The scanning phase in Burp Suite is a critical step in the process of assessing the security of web applications. It involves analyzing web traffic and the application’s behavior to identify vulnerabilities and potential issues. Burp Scanner, a component of Burp Suite, employs a wide range of methods to conduct an accurate audit of the scanned application with a high degree of coverage.

The scanning phase consists of several distinct stages, categorized into three areas:

  1. Passive Phase: This phase involves passive scanning, where Burp Scanner observes and analyzes the regular traffic between the client and the web server. It looks for vulnerabilities and issues that can be detected by inspecting regular requests and responses. For example, it may identify serialized objects within HTTP messages.

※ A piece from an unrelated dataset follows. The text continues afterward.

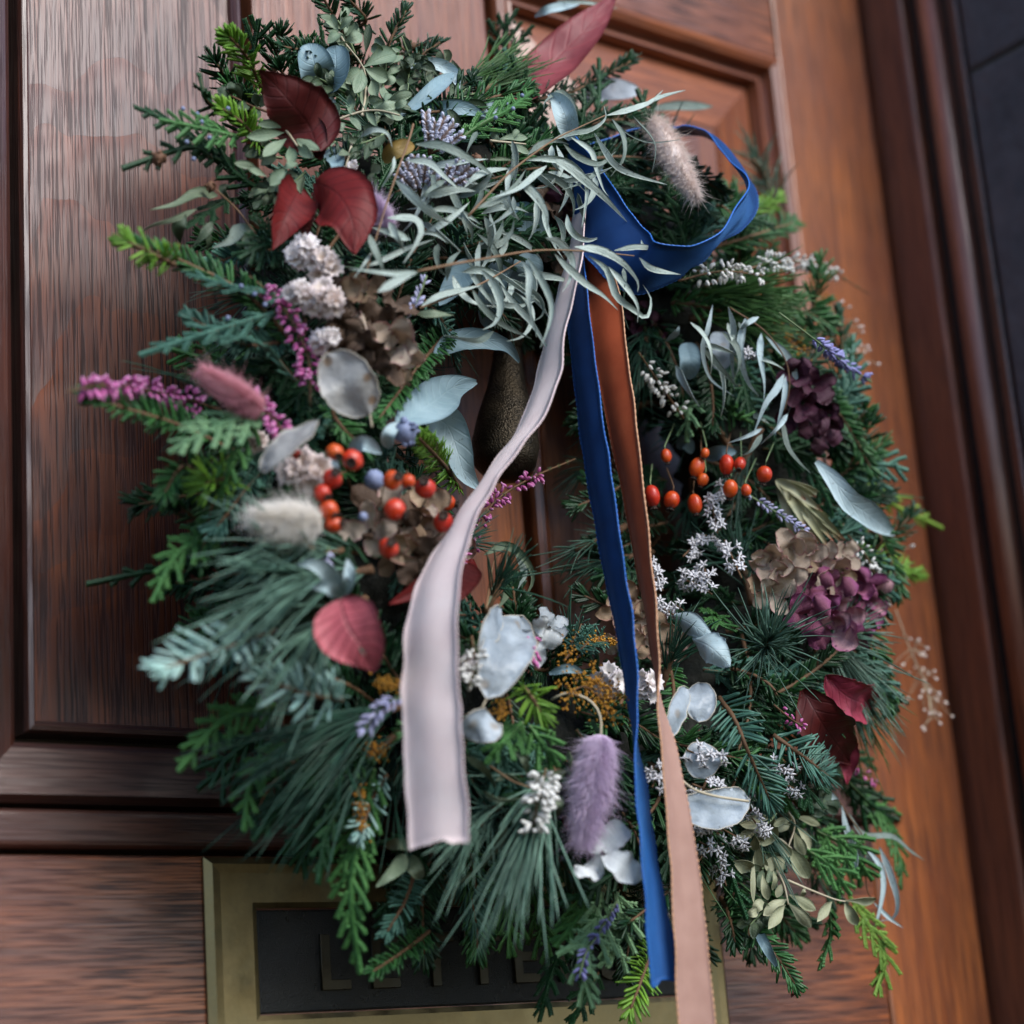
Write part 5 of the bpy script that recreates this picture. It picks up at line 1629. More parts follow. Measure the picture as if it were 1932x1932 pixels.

  2. Active Phase: In the operational phase, Burp Scanner actively sends additional requests to the application to identify vulnerabilities that require more interaction. This includes issues that may not be evident in passive scanning alone. An example is the discovery of Cross-Origin Resource Sharing (CORS) misconfigurations, which trust arbitrary sources.

  3. JavaScript Analysis Phase: Burp Scanner also conducts an analysis of JavaScript executed on the client side. This phase focuses on issues related to client-side scripts and can be resource-intensive. Examples of problems that can be discovered in this phase include DOM-based Cross-Site Scripting (XSS).

Performing multiple stages in each of these areas allows Burp Scanner to:

  • Effectively identify and exploit functions that store and return user input.
  • Avoid duplication by handling commonly occurring problems and insertion points optimally.
  • Execute relevant work in parallel to maximize the efficient use of system resources.

Vulnerability Types

Burp Scanner is capable of detecting a wide range of security issues and vulnerabilities in web applications. These vulnerabilities are categorized based on the type of scanning they require:

  • Passive Vulnerabilities: These vulnerabilities can only be identified by inspecting regular requests and responses. Examples include issues related to serialized objects in HTTP messages.

  • Light Active Vulnerabilities: They are discovered by sending a small number of additional requests. An example is identifying Cross-Origin Resource Sharing (CORS) misconfigurations that trust arbitrary sources.

  • Medium Active Vulnerabilities: These vulnerabilities can be detected by sending requests that the application might consider malicious. Examples include Command Injection vulnerabilities.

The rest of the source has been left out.